When training a Neural Network for bioacoustics classification tasks I usually follow a data augmentation pipeline which is composed of:
Changes in sound to noise ratio: for instance, if my sound track is composed of a bird call and some background noise I would change the SNR so that bird call might appear louder than on the original track.
Adding some random noise: Adding a bit of white noise to the sound track. My idea in this augmentation is that since each recorder device brands have some specific "base sounds" (I'm not sure of the exact term), adding random noise might reduce the chances of the model overfitting on certain devices.

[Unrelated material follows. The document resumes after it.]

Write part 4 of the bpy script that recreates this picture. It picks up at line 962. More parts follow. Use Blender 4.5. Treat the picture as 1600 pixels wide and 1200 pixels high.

Random crop and padding: Since neural networks require a fixed-size input, I crop a part of the audio segment I am interested in and add some padding to the size of the spectrogram is coherent with the model's first layer. Usually, on a segment of 4 seconds I would crop a random segment of 3 seconds and add 1 second of padding.
Some recent papers I have read also use an augmentation technique most use in the visual domain, namely random flip or time inversion define as:
“Inversion of a track along its time axis relates to the random flip of an image, which is an augmentation technique that is widely used in the visual domain.” Guzhov et al., 2021
Even though the authors suggest that this augmentation improved the performance of the model, I am unsure how much sense it make to add this augmentation type. For instance, bird calls always folow the same sequence and using random flip on a bird call might cause the call sequence to be "broken".
Does anyone have any thought on random flip? And more generally, is there other augmentation strategies you are using in your pipeline?